• **TASK BRIEF**
Without including the pictures, copy out every line below.

-=-=-=-=-

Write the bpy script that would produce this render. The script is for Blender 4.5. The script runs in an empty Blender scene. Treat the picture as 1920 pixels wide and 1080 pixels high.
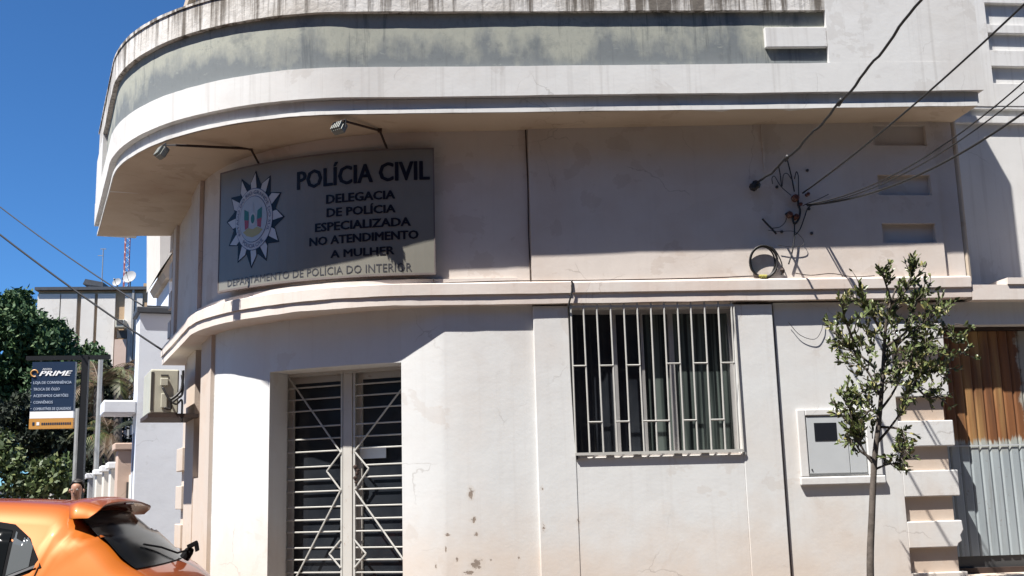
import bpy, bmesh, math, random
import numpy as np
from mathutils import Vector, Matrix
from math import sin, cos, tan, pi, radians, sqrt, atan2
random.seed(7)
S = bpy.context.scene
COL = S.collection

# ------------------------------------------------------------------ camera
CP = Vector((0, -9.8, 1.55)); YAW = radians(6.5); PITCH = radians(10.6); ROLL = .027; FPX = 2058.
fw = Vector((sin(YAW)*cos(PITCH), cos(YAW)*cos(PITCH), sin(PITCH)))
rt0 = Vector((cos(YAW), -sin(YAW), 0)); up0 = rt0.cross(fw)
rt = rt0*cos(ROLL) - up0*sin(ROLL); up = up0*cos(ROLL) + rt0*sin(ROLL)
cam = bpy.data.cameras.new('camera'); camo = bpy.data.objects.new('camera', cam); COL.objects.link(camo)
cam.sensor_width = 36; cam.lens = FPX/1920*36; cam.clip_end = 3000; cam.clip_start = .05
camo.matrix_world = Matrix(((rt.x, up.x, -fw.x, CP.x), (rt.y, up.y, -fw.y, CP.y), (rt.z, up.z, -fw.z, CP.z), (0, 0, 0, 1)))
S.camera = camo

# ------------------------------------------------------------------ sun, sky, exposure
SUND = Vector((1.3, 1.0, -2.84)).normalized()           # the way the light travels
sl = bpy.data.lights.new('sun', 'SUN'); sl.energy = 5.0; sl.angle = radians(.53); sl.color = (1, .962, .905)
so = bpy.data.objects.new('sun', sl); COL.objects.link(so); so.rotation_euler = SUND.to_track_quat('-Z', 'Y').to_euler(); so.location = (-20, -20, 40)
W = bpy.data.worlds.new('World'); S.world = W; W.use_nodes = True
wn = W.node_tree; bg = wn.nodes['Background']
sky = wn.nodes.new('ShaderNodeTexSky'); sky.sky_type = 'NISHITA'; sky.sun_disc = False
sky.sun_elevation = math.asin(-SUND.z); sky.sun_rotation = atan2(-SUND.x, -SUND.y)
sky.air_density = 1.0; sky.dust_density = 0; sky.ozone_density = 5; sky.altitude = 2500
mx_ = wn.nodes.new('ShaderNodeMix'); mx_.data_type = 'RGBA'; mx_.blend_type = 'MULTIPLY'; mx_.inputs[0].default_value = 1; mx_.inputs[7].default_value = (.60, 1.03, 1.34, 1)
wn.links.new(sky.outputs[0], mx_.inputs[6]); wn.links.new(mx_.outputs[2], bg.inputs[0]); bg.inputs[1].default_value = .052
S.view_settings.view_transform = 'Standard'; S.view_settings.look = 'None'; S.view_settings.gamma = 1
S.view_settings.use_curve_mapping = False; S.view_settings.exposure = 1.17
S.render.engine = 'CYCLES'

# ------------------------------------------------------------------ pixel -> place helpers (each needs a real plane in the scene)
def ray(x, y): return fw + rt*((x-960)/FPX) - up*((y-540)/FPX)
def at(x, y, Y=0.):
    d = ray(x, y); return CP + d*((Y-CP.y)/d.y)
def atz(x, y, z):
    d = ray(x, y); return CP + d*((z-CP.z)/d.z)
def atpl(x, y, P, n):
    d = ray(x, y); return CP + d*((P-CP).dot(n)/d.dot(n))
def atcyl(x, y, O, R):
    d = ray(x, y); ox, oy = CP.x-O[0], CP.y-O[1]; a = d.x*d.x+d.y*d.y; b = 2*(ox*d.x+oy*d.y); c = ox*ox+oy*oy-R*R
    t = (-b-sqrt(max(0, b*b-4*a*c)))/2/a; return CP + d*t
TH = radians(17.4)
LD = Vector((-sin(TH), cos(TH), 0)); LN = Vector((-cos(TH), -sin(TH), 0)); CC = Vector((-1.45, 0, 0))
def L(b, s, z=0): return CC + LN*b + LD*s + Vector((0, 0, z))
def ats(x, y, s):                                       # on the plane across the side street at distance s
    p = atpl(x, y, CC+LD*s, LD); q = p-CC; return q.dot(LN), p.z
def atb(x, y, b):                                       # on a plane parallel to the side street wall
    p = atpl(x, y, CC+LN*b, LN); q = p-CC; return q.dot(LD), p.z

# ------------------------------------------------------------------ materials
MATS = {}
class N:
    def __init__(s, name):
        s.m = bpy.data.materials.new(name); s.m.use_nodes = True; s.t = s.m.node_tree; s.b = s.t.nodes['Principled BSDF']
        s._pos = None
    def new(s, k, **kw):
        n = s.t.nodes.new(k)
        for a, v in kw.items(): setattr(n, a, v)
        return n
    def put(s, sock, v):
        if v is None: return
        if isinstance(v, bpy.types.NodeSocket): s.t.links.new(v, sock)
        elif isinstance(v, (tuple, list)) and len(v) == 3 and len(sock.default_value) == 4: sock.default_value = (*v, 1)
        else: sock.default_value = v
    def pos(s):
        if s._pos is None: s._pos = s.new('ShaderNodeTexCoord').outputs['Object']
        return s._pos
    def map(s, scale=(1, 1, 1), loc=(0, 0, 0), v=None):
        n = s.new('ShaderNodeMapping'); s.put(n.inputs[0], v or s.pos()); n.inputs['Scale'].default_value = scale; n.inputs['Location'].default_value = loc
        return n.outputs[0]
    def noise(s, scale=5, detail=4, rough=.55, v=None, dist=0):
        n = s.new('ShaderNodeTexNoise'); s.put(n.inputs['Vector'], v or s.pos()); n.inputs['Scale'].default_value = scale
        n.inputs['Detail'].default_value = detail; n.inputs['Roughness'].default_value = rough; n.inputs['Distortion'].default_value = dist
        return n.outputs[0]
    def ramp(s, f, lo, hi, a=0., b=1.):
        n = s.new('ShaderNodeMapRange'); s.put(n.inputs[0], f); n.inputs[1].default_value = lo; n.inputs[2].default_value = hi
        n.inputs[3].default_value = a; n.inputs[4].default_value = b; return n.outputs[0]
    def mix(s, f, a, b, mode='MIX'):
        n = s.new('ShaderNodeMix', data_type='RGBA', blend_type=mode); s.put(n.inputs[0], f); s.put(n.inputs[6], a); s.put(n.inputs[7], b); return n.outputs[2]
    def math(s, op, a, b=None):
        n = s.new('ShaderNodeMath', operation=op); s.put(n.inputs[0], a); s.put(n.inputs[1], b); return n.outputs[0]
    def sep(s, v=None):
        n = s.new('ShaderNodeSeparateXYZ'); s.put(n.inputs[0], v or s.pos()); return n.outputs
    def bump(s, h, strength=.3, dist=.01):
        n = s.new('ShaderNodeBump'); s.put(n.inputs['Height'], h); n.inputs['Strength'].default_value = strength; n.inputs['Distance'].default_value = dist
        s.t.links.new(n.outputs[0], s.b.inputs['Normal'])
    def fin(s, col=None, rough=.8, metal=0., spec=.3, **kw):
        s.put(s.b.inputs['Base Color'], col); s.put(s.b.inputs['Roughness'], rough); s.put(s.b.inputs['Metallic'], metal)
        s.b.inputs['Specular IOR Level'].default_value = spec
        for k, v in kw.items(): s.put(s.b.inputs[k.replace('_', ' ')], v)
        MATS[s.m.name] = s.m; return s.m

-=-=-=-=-

• **ANSWER IN FULL**
Write the bpy script that would produce this render. The script is for Blender 4.5. The script runs in an empty Blender scene. Treat the picture as 1920 pixels wide and 1080 pixels high.
import bpy, bmesh, math, random
import numpy as np
from mathutils import Vector, Matrix
from math import sin, cos, tan, pi, radians, sqrt, atan2
random.seed(7)
S = bpy.context.scene
COL = S.collection

# ------------------------------------------------------------------ camera
CP = Vector((0, -9.8, 1.55)); YAW = radians(6.5); PITCH = radians(10.6); ROLL = .027; FPX = 2058.
fw = Vector((sin(YAW)*cos(PITCH), cos(YAW)*cos(PITCH), sin(PITCH)))
rt0 = Vector((cos(YAW), -sin(YAW), 0)); up0 = rt0.cross(fw)
rt = rt0*cos(ROLL) - up0*sin(ROLL); up = up0*cos(ROLL) + rt0*sin(ROLL)
cam = bpy.data.cameras.new('camera'); camo = bpy.data.objects.new('camera', cam); COL.objects.link(camo)
cam.sensor_width = 36; cam.lens = FPX/1920*36; cam.clip_end = 3000; cam.clip_start = .05
camo.matrix_world = Matrix(((rt.x, up.x, -fw.x, CP.x), (rt.y, up.y, -fw.y, CP.y), (rt.z, up.z, -fw.z, CP.z), (0, 0, 0, 1)))
S.camera = camo

# ------------------------------------------------------------------ sun, sky, exposure
SUND = Vector((1.3, 1.0, -2.84)).normalized()           # the way the light travels
sl = bpy.data.lights.new('sun', 'SUN'); sl.energy = 5.0; sl.angle = radians(.53); sl.color = (1, .962, .905)
so = bpy.data.objects.new('sun', sl); COL.objects.link(so); so.rotation_euler = SUND.to_track_quat('-Z', 'Y').to_euler(); so.location = (-20, -20, 40)
W = bpy.data.worlds.new('World'); S.world = W; W.use_nodes = True
wn = W.node_tree; bg = wn.nodes['Background']
sky = wn.nodes.new('ShaderNodeTexSky'); sky.sky_type = 'NISHITA'; sky.sun_disc = False
sky.sun_elevation = math.asin(-SUND.z); sky.sun_rotation = atan2(-SUND.x, -SUND.y)
sky.air_density = 1.0; sky.dust_density = 0; sky.ozone_density = 5; sky.altitude = 2500
mx_ = wn.nodes.new('ShaderNodeMix'); mx_.data_type = 'RGBA'; mx_.blend_type = 'MULTIPLY'; mx_.inputs[0].default_value = 1; mx_.inputs[7].default_value = (.60, 1.03, 1.34, 1)
wn.links.new(sky.outputs[0], mx_.inputs[6]); wn.links.new(mx_.outputs[2], bg.inputs[0]); bg.inputs[1].default_value = .052
S.view_settings.view_transform = 'Standard'; S.view_settings.look = 'None'; S.view_settings.gamma = 1
S.view_settings.use_curve_mapping = False; S.view_settings.exposure = 1.17
S.render.engine = 'CYCLES'

# ------------------------------------------------------------------ pixel -> place helpers (each needs a real plane in the scene)
def ray(x, y): return fw + rt*((x-960)/FPX) - up*((y-540)/FPX)
def at(x, y, Y=0.):
    d = ray(x, y); return CP + d*((Y-CP.y)/d.y)
def atz(x, y, z):
    d = ray(x, y); return CP + d*((z-CP.z)/d.z)
def atpl(x, y, P, n):
    d = ray(x, y); return CP + d*((P-CP).dot(n)/d.dot(n))
def atcyl(x, y, O, R):
    d = ray(x, y); ox, oy = CP.x-O[0], CP.y-O[1]; a = d.x*d.x+d.y*d.y; b = 2*(ox*d.x+oy*d.y); c = ox*ox+oy*oy-R*R
    t = (-b-sqrt(max(0, b*b-4*a*c)))/2/a; return CP + d*t
TH = radians(17.4)
LD = Vector((-sin(TH), cos(TH), 0)); LN = Vector((-cos(TH), -sin(TH), 0)); CC = Vector((-1.45, 0, 0))
def L(b, s, z=0): return CC + LN*b + LD*s + Vector((0, 0, z))
def ats(x, y, s):                                       # on the plane across the side street at distance s
    p = atpl(x, y, CC+LD*s, LD); q = p-CC; return q.dot(LN), p.z
def atb(x, y, b):                                       # on a plane parallel to the side street wall
    p = atpl(x, y, CC+LN*b, LN); q = p-CC; return q.dot(LD), p.z

# ------------------------------------------------------------------ materials
MATS = {}
class N:
    def __init__(s, name):
        s.m = bpy.data.materials.new(name); s.m.use_nodes = True; s.t = s.m.node_tree; s.b = s.t.nodes['Principled BSDF']
        s._pos = None
    def new(s, k, **kw):
        n = s.t.nodes.new(k)
        for a, v in kw.items(): setattr(n, a, v)
        return n
    def put(s, sock, v):
        if v is None: return
        if isinstance(v, bpy.types.NodeSocket): s.t.links.new(v, sock)
        elif isinstance(v, (tuple, list)) and len(v) == 3 and len(sock.default_value) == 4: sock.default_value = (*v, 1)
        else: sock.default_value = v
    def pos(s):
        if s._pos is None: s._pos = s.new('ShaderNodeTexCoord').outputs['Object']
        return s._pos
    def map(s, scale=(1, 1, 1), loc=(0, 0, 0), v=None):
        n = s.new('ShaderNodeMapping'); s.put(n.inputs[0], v or s.pos()); n.inputs['Scale'].default_value = scale; n.inputs['Location'].default_value = loc
        return n.outputs[0]
    def noise(s, scale=5, detail=4, rough=.55, v=None, dist=0):
        n = s.new('ShaderNodeTexNoise'); s.put(n.inputs['Vector'], v or s.pos()); n.inputs['Scale'].default_value = scale
        n.inputs['Detail'].default_value = detail; n.inputs['Roughness'].default_value = rough; n.inputs['Distortion'].default_value = dist
        return n.outputs[0]
    def ramp(s, f, lo, hi, a=0., b=1.):
        n = s.new('ShaderNodeMapRange'); s.put(n.inputs[0], f); n.inputs[1].default_value = lo; n.inputs[2].default_value = hi
        n.inputs[3].default_value = a; n.inputs[4].default_value = b; return n.outputs[0]
    def mix(s, f, a, b, mode='MIX'):
        n = s.new('ShaderNodeMix', data_type='RGBA', blend_type=mode); s.put(n.inputs[0], f); s.put(n.inputs[6], a); s.put(n.inputs[7], b); return n.outputs[2]
    def math(s, op, a, b=None):
        n = s.new('ShaderNodeMath', operation=op); s.put(n.inputs[0], a); s.put(n.inputs[1], b); return n.outputs[0]
    def sep(s, v=None):
        n = s.new('ShaderNodeSeparateXYZ'); s.put(n.inputs[0], v or s.pos()); return n.outputs
    def bump(s, h, strength=.3, dist=.01):
        n = s.new('ShaderNodeBump'); s.put(n.inputs['Height'], h); n.inputs['Strength'].default_value = strength; n.inputs['Distance'].default_value = dist
        s.t.links.new(n.outputs[0], s.b.inputs['Normal'])
    def fin(s, col=None, rough=.8, metal=0., spec=.3, **kw):
        s.put(s.b.inputs['Base Color'], col); s.put(s.b.inputs['Roughness'], rough); s.put(s.b.inputs['Metallic'], metal)
        s.b.inputs['Specular IOR Level'].default_value = spec
        for k, v in kw.items(): s.put(s.b.inputs[k.replace('_', ' ')], v)
        MATS[s.m.name] = s.m; return s.m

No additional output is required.